● What you should do
Provide the number of lines where the word "parts" occurs, and no other text.

Items from a data source:

-*-

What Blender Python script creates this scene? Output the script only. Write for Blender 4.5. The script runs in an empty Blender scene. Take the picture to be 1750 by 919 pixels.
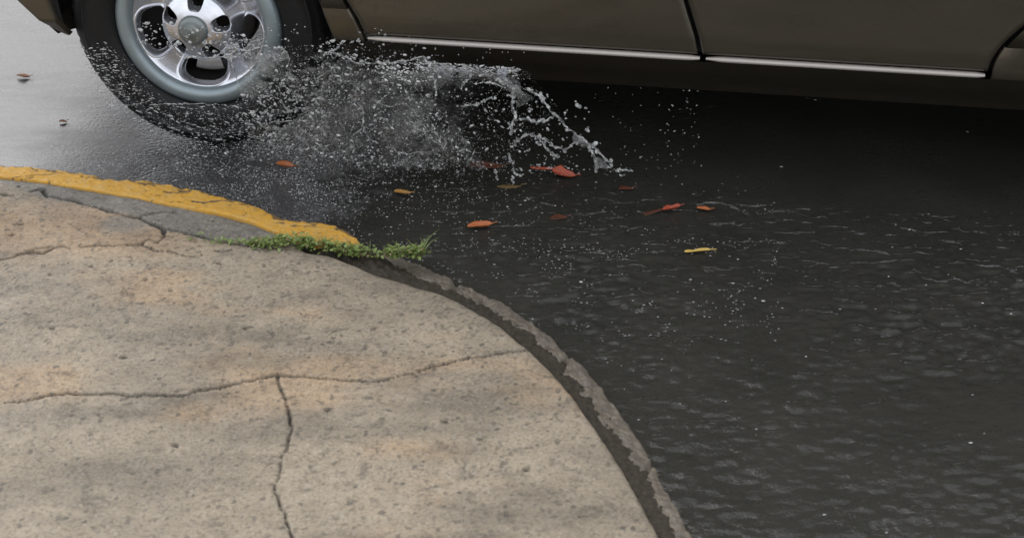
import bpy, bmesh, math, random
import numpy as np
from mathutils import Vector

random.seed(7)
rng = np.random.default_rng(7)
R = math.radians
S = bpy.context.scene
COL = S.collection

# ------------------------------------------------------------------ camera, light, exposure
CAM = np.array([0.7585, -3.9241, 1.9213])
PITCH, FPX, CX, CY = 30.0, 2967.4, 875.0, 459.5          # of the 1750 x 919 photograph
cd = bpy.data.cameras.new('camera')
cam = bpy.data.objects.new('camera', cd)
COL.objects.link(cam)
cam.location = CAM
cam.rotation_euler = (R(90 - PITCH), 0, 0)
cd.sensor_width = 36.0
cd.lens = 36.0 * FPX / 1750.0
cd.clip_start, cd.clip_end = 0.05, 500
cd.dof.use_dof = True
cd.dof.focus_distance = 4.25
cd.dof.aperture_fstop = 5.6
S.camera = cam

W = bpy.data.worlds.new('World')
S.world = W
W.use_nodes = True
nt = W.node_tree
for n in list(nt.nodes):
    nt.nodes.remove(n)
SUN_EL, SUN_ROT = 47.0, -29.0
sky = nt.nodes.new('ShaderNodeTexSky')
sky.sky_type = 'NISHITA'
sky.sun_disc = False
sky.sun_elevation = R(SUN_EL)
sky.sun_rotation = R(SUN_ROT)
sky.air_density = 1.0
sky.dust_density = 4.0
sky.ozone_density = 1.0
hsv = nt.nodes.new('ShaderNodeHueSaturation')              # a grey rain sky, little blue left
hsv.inputs['Saturation'].default_value = 0.42
bg = nt.nodes.new('ShaderNodeBackground')
bg.inputs['Strength'].default_value = 0.15
wo = nt.nodes.new('ShaderNodeOutputWorld')
nt.links.new(sky.outputs[0], hsv.inputs['Color'])
tcw = nt.nodes.new('ShaderNodeTexCoord')                    # rain clouds drawn over the sky
cl = nt.nodes.new('ShaderNodeTexNoise')
cl.inputs['Scale'].default_value = 2.2
cl.inputs['Detail'].default_value = 5
nt.links.new(tcw.outputs['Generated'], cl.inputs['Vector'])
cr = nt.nodes.new('ShaderNodeValToRGB')
cr.color_ramp.elements[0].position, cr.color_ramp.elements[0].color = 0.25, (0.50, 0.51, 0.54, 1)
cr.color_ramp.elements[1].position, cr.color_ramp.elements[1].color = 0.75, (1.0, 1.0, 1.0, 1)
nt.links.new(cl.outputs['Fac'], cr.inputs[0])
cm_ = nt.nodes.new('ShaderNodeMix'); cm_.data_type = 'RGBA'; cm_.blend_type = 'MULTIPLY'
cm_.inputs[0].default_value = 1.0
nt.links.new(cr.outputs[0], cm_.inputs[6]); cm_.inputs[7].default_value = (11.5, 11.7, 12.1, 1)
sm_ = nt.nodes.new('ShaderNodeMix'); sm_.data_type = 'RGBA'
sm_.inputs[0].default_value = 0.62
nt.links.new(hsv.outputs[0], sm_.inputs[6]); nt.links.new(cm_.outputs[2], sm_.inputs[7])
nt.links.new(sm_.outputs[2], bg.inputs['Color'])
nt.links.new(bg.outputs[0], wo.inputs[0])

sd = bpy.data.lights.new('sun', 'SUN')
sd.energy = 0.5
sd.angle = R(46)
sd.color = (1.0, 0.97, 0.92)
sun = bpy.data.objects.new('sun', sd)
COL.objects.link(sun)
az = R(SUN_ROT)
sdir = Vector((math.sin(az) * math.cos(R(SUN_EL)), math.cos(az) * math.cos(R(SUN_EL)), math.sin(R(SUN_EL))))
sun.rotation_euler = sdir.to_track_quat('Z', 'Y').to_euler()

S.view_settings.view_transform = 'Standard'
S.view_settings.look = 'None'
S.view_settings.exposure = 0.42
S.view_settings.gamma = 1.0
S.render.engine = 'CYCLES'
S.cycles.use_denoising = True
S.cycles.max_bounces = 10
S.cycles.transparent_max_bounces = 24
S.cycles.transmission_bounces = 8
S.cycles.caustics_reflective = False
S.cycles.caustics_refractive = False
S.cycles.sample_clamp_indirect = 4.0

# ------------------------------------------------------------------ helpers
_p = R(PITCH)
FW = np.array([0, math.cos(_p), -math.sin(_p)])
UP = np.array([0, math.sin(_p), math.cos(_p)])
PSI = R(8.815)
AX = np.array([math.cos(PSI), -math.sin(PSI), 0.0])       # along the car, towards its tail
BY = np.array([math.sin(PSI), math.cos(PSI), 0.0])        # into the car, away from the kerb


def ray(px, py):
    return FW + np.array([(px - CX) / FPX, 0, 0]) - UP * ((py - CY) / FPX)


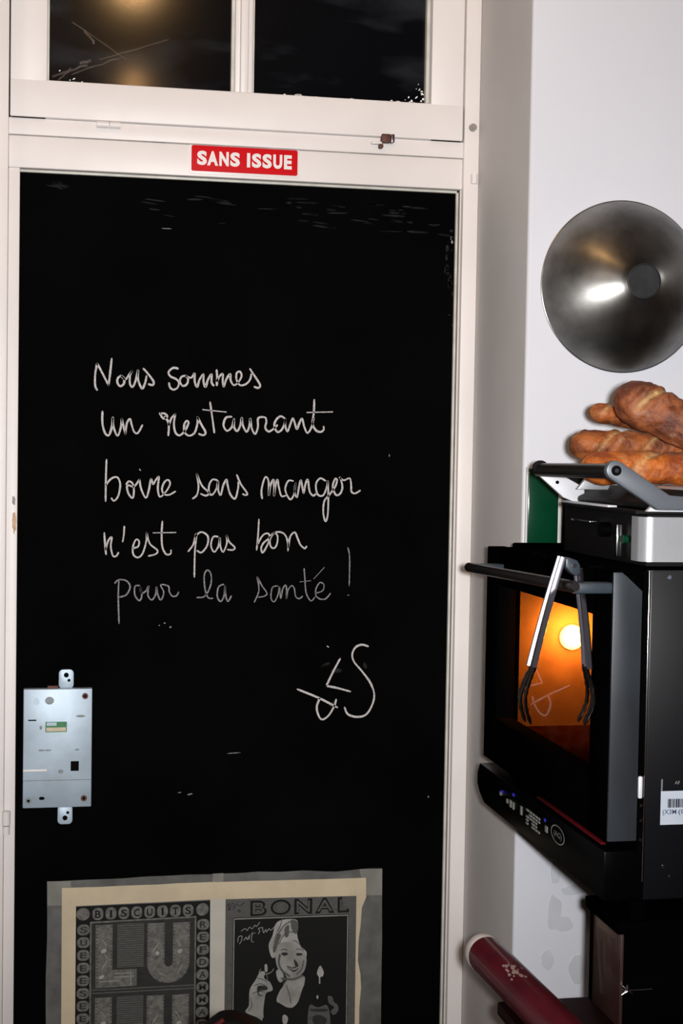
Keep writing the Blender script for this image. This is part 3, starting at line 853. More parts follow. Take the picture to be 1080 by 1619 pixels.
# ------------------------------------------------------------------ posters and tape at the bottom of the panel
PY0 = DY
T = 0.0004
pa = tag(empty('biscuit_poster', (0.168, DY, 0.40)), 'grey biscuit poster with raised LU letters taped to the black door, left of the pair', 'poster')
MB().sheet([(0.0500, 0.30), (0.2840, 0.30), (0.2815, 0.7125), (0.0500, 0.7110)], PY0 - T, T).build('paper', 'ink', pa)
L1 = PY0 - 2 * T
b = MB()
def roundpad(mb, cx, cz, rx, rz, m='print_grey'):
    mb.sheet(rrect(cx - rx, cx + rx, cz - rz, cz + rz, min(rx, rz) * 0.85, 4), L1, T, m)
for i in range(8):
    roundpad(b, 0.0880 + i * 0.02205, 0.6975, 0.0092, 0.0105)
for j in range(17):
    roundpad(b, 0.0640, 0.6708 - j * 0.02205, 0.0105, 0.0094)
    roundpad(b, 0.2688, 0.6715 - j * 0.02205, 0.0105, 0.0094)
b.sheet(ell(0.0630, 0.6980, 0.0115, 0.0108, 18), L1, T, 'print_grey')
b.sheet(ell(0.2672, 0.6980, 0.0105, 0.0112, 18, -0.6), L1, T, 'print_grey')
rim_ = b
b = MB()
b.sheet([(0.0750, 0.30), (0.2580, 0.30), (0.2566, 0.6870), (0.0750, 0.6845)], L1 - T, T, 'print_grey')
b.sheet([(0.0775, 0.30), (0.2555, 0.30), (0.2541, 0.6842), (0.0775, 0.6818)], L1 - 2 * T, T, 'ink_soft')
for zz in (0.5645, 0.5590, 0.4420):
    b.sheet([(0.078, zz), (0.254, zz + 0.0006), (0.254, zz + 0.0028), (0.078, zz + 0.0022)], L1 - 3 * T, T, 'print_mid')
b.build('inner_frame', 'print_grey', pa)
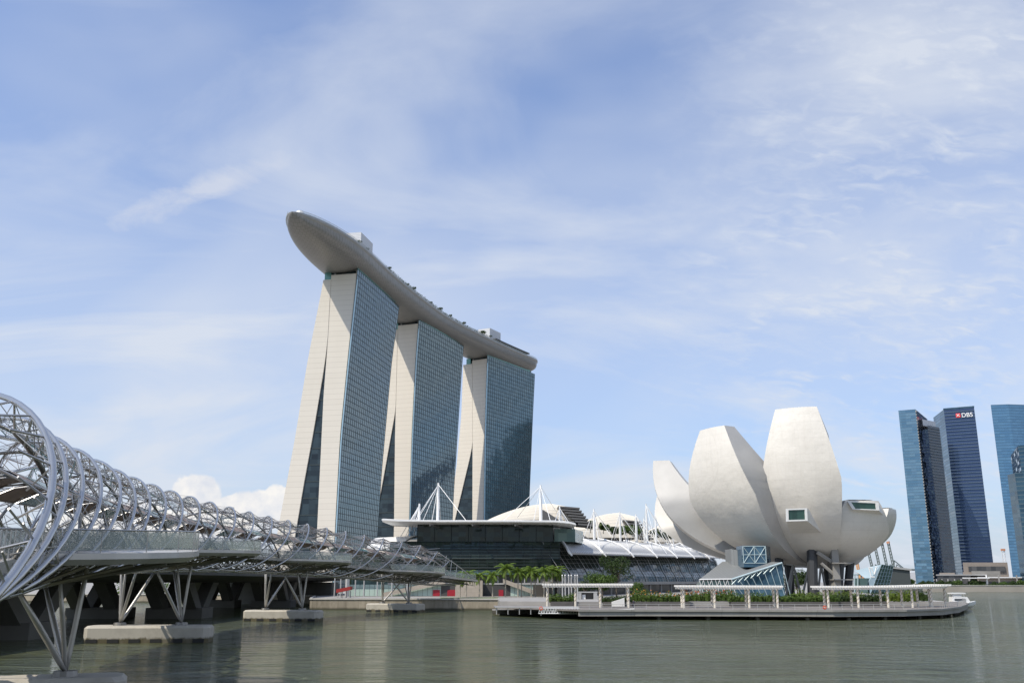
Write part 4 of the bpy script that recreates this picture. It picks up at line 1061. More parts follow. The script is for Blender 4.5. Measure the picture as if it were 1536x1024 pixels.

-*-

● The result
2